Il n’a pas connu son grand-père Luigi. Quant à sa grand-mère qui est morte lorsqu’il avait douze ans, elle ne lui a rien raconté de son passé italien tant son désir d’assimilation était fort. Durant ses études, il s’est intéressé au cinéma italien. Et récemment, il y a une dizaine d’années, il s’est mis à interroger cousins et cousines pour retracer l’histoire familiale.

Sa grand-mère a de gros yeux – fabriqués en résine – comme tous les personnages. « J’ai tout de suite décidé qu’ils auraient des yeux un peu exorbités pour suggérer l’idée que tout ce qu’ils découvrent, à leur arrivée en France, les étonne, les émerveille, même s’ils sont mal reçus, même si leur vie est très difficile. Et puis les grands yeux, comme des enfants, les rendaient attachants. Tous les personnages ont ainsi un peu la même tête, les Italiens ont des moustaches et des casquettes, les Français pas de moustaches et des bérets. »

Alain Ughetto assume complètement l’humour de son film : « C’était essentiel. Je voulais témoigner sans prendre parti et sans être plombant. Et ce qu’ils avaient vécu étaient suffisamment difficile pour ne pas en rajouter. Ma référence était Affreux, sales et méchants, d’Ettore Scola.

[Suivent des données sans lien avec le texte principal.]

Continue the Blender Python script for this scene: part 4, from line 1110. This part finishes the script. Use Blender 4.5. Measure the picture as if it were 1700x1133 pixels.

Je trouve plus élégant de faire rire avec des choses terribles. »

On s’étonne du titre qui laisse penser à une charge contre le racisme dont les Italiens ont été victimes alors que le sujet n’est abordé que fugitivement.

Après neuf ans de travail, ce film a reçu deux prix : celui du jury du Festival d’Annecy et celui du meilleur film d’animation des European Film Awards.

On regrette qu’il n’ait pas été sélectionné pour le meilleur film d’animation aux Césars 2023.